**TASK MATERIAL**:
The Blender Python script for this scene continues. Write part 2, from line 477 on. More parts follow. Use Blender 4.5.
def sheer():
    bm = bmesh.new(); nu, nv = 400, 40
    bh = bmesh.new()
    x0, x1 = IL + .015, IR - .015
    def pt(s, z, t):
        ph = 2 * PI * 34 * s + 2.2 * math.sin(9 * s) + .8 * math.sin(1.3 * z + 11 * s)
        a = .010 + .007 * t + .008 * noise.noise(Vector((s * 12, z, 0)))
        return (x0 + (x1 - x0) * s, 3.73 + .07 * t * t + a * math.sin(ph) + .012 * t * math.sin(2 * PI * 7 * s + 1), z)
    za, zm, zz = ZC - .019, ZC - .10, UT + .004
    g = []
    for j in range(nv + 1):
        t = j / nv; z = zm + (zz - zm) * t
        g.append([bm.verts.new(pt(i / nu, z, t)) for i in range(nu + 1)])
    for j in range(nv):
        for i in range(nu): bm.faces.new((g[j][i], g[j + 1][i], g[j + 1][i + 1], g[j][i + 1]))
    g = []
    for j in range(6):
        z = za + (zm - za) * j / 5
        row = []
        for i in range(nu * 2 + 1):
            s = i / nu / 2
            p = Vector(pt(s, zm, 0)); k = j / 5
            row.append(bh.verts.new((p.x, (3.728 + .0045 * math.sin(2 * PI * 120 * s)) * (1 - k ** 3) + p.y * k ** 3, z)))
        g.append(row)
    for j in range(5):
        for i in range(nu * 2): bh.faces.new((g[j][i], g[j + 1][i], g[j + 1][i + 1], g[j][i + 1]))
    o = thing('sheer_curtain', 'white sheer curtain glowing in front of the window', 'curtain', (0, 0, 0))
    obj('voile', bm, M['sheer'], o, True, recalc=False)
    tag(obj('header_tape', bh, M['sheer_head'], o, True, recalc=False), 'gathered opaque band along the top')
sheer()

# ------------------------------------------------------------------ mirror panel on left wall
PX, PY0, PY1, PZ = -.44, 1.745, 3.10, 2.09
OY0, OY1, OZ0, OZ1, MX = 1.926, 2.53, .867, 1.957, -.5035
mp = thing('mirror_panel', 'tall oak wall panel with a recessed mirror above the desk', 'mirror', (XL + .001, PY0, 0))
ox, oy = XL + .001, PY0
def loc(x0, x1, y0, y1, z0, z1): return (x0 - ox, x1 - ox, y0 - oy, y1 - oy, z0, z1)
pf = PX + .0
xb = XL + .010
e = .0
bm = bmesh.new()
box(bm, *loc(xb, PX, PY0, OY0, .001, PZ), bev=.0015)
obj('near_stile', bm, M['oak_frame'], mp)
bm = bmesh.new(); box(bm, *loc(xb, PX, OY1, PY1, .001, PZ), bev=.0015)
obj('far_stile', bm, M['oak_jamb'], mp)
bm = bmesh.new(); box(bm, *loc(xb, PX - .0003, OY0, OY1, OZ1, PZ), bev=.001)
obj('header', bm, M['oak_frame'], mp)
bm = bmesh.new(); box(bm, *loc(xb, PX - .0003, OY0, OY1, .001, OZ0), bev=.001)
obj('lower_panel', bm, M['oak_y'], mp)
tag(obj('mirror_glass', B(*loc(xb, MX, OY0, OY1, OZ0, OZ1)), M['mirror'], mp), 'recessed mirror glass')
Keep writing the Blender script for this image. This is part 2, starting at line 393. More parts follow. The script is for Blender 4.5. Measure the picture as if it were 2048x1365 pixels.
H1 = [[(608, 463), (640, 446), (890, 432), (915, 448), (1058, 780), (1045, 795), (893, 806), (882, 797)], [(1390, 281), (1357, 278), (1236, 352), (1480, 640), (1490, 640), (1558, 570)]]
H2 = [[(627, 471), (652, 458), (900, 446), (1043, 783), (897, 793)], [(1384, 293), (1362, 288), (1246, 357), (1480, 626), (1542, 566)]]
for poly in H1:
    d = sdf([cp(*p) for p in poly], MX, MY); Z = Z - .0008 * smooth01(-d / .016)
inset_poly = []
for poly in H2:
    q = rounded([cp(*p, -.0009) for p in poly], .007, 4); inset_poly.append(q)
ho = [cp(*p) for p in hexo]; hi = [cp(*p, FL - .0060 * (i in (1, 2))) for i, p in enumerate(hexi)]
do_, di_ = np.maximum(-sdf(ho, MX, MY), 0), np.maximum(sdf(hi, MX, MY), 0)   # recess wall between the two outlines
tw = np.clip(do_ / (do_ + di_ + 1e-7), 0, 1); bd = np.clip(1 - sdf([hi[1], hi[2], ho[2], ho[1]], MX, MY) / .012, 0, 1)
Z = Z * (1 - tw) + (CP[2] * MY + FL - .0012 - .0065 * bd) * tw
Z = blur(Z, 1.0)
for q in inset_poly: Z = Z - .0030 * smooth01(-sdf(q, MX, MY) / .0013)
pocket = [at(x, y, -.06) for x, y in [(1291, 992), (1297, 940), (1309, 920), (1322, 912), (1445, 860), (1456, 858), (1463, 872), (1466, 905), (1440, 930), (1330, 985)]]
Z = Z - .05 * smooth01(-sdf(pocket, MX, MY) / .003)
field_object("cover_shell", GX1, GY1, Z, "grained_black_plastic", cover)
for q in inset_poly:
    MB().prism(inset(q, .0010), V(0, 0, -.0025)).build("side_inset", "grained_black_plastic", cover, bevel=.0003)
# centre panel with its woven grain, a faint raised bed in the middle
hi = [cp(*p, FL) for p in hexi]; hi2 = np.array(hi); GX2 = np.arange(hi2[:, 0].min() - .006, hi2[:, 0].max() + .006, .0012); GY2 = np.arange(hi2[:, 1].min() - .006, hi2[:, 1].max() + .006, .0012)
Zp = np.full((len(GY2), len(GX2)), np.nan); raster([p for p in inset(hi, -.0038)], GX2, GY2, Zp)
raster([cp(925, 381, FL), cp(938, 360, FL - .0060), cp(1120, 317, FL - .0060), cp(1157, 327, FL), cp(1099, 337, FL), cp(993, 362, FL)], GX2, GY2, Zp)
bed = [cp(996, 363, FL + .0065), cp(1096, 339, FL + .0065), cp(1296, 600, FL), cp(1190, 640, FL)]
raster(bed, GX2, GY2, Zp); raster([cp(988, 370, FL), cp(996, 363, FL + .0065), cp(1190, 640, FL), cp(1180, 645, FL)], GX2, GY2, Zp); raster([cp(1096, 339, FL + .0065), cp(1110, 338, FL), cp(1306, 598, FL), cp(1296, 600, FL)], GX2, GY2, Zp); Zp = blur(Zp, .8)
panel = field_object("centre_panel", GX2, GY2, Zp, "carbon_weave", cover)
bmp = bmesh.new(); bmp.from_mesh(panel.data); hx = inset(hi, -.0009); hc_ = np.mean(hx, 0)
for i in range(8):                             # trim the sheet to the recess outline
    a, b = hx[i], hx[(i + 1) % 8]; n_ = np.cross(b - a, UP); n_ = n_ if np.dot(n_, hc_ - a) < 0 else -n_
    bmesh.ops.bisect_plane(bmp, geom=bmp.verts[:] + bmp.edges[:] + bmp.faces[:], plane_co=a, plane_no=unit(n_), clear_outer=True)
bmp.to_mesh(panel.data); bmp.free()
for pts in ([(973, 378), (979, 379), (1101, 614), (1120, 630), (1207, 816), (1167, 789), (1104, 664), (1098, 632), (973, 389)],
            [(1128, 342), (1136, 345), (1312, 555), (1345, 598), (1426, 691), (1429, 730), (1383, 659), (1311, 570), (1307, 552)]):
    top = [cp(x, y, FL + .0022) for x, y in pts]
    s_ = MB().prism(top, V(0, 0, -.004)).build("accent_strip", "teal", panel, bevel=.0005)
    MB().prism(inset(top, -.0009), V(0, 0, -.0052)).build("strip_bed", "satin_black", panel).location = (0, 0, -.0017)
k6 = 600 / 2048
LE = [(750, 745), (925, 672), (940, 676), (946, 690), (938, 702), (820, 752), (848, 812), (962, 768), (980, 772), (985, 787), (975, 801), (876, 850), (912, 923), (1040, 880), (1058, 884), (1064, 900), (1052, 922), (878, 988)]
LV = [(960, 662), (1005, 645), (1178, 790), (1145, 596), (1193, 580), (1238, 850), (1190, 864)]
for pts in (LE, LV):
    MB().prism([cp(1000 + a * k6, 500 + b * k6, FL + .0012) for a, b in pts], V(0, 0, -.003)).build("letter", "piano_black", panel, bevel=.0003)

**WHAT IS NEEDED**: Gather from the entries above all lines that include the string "script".

**FINAL RESULT**:
The Blender Python script for this scene continues. Write part 2, from line 477 on. More parts follow. Use Blender 4.5.
Keep writing the Blender script for this image. This is part 2, starting at line 393. More parts follow. The script is for Blender 4.5. Measure the picture as if it were 2048x1365 pixels.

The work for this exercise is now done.